Op basis van de stukken en de mondelinge behandeling is de kinderrechter van oordeel dat de machtiging tot uithuisplaatsing van [naam01] noodzakelijk is in het belang van (artikel 1:265b, eerste lid, Burgerlijk Wetboek).
4.2.
Naar het oordeel van de kinderrechter is toereikend gemotiveerd dat [naam01] op dit moment niet bij de moeder kan wonen. De situatie van de moeder is nog niet dusdanig verbeterd dat zij voor [naam01] kan zorgen. Zij zal eerst aan haar eigen problemen moeten werken voordat zij er volledig voor [naam01] kan zijn. Het is positief dat de moeder erkent daarbij hulp nodig te hebben en zich bereid toont die hulp te accepteren. De komende periode is van belang dat duidelijk wordt wat er van de moeder wordt verwacht. In dat kader heeft de gecertificeerde instelling verklaard dat voorwaarden en doelen voor thuisplaatsing worden geformuleerd, die gaan over de behandeling en stabiliteit van de moeder en haar opvoedvaardigheden. Gelet op het voorgaande zal de kinderrechter nu de machtiging tot uithuisplaatsing verlenen voor de duur van de huidige ondertoezichtstelling. Voor de periode daarna zal de gecertificeerde instelling een nieuw verzoek indienen.

5.De beslissing

De kinderrechter:
5.1.
verleent een machtiging tot uithuisplaatsing van [naam01] in een voorziening voor pleegzorg met ingang van 13 oktober 2023 tot 18 november 2023;
5.2.
verklaart deze beschikking uitvoerbaar bij voorraad.

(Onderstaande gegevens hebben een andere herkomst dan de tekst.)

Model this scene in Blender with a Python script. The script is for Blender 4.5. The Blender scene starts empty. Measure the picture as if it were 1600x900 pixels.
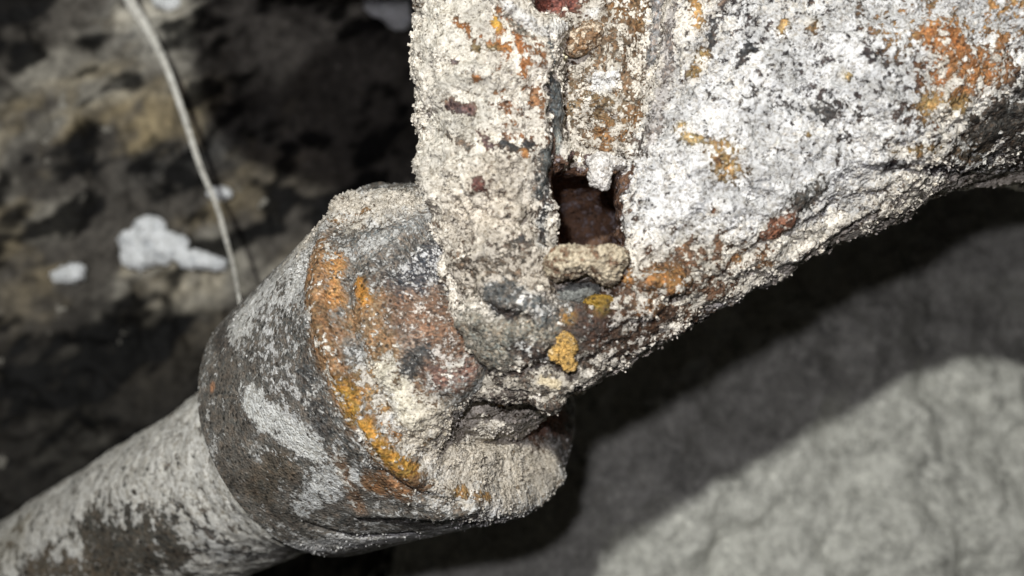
import bpy, math
import numpy as np
from multiprocessing.pool import ThreadPool
from mathutils import Vector
from mathutils.bvhtree import BVHTree

# ------------------------------------------------------------------ camera, light, exposure
scene = bpy.context.scene
F = 1386.0                     # focal length in photo pixels (photo 1600 wide); lengths below are millimetres
MM = 0.001
cam_data = bpy.data.cameras.new("camera")
cam_data.sensor_width = 36.0
cam_data.lens = F / 1600.0 * 36.0
cam_data.clip_start = 0.01
cam_data.clip_end = 20.0
cam_data.dof.use_dof = True
cam_data.dof.focus_distance = 0.236
cam_data.dof.aperture_fstop = 7.5
camera = bpy.data.objects.new("camera", cam_data)
camera.rotation_euler = (math.radians(90), 0, 0)      # at the origin, looking along +Y
scene.collection.objects.link(camera)
scene.camera = camera

world = bpy.data.worlds.new("World")
scene.world = world
world.use_nodes = True
world.node_tree.nodes["Background"].inputs["Color"].default_value = (0.75, 0.7, 0.8, 1)
world.node_tree.nodes["Background"].inputs["Strength"].default_value = 0.003


def lamp(name, loc, power, radius, color):
    d = bpy.data.lights.new(name, 'POINT')
    d.energy = power
    d.shadow_soft_size = radius
    d.color = color
    o = bpy.data.objects.new(name, d)
    o.location = [c * MM for c in loc]
    scene.collection.objects.link(o)
    return o


torch = lamp("torch_light", (-70, -260, 190), 12.8, 0.009, (1.0, 1.0, 0.95))      # hand torch held above the lens
flash = lamp("phone_flash", (-14, -4, 26), 1.1, 0.004, (0.98, 0.94, 1.0))        # weak flash beside the lens

scene.view_settings.view_transform = 'Standard'
scene.view_settings.look = 'None'
scene.view_settings.exposure = 0.0
scene.view_settings.gamma = 1.0
scene.cycles.use_denoising = True
scene.cycles.max_bounces = 4
scene.cycles.use_adaptive_sampling = True
scene.cycles.adaptive_threshold = 0.025

RNG = np.random.default_rng(11)



def pt(px, py, d):
    return np.array([(px - 800.0) * d / F, d, (450.0 - py) * d / F], np.float64)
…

Deze beslissing is mondeling gegeven en in het openbaar uitgesproken op 10 oktober 2023 door mr. M.P. Meeuwisse, kinderrechter, in aanwezigheid van mr. S.T. Viezee als griffier,
en schriftelijk vastgesteld op 26 oktober 2023.
Hoger beroep tegen deze beschikking kan worden ingesteld:
- door de verzoekers en de belanghebbende(n) aan wie een afschrift van de beschikking is verstrekt of verzonden, binnen drie maanden na de dag van de uitspraak;
- door andere belanghebbenden binnen drie maanden na de betekening daarvan of nadat de beschikking aan hen op een andere wijze bekend is geworden.
Het hoger beroep moet, door tussenkomst van een advocaat, worden ingediend bij de griffie van het gerechtshof te Den Haag.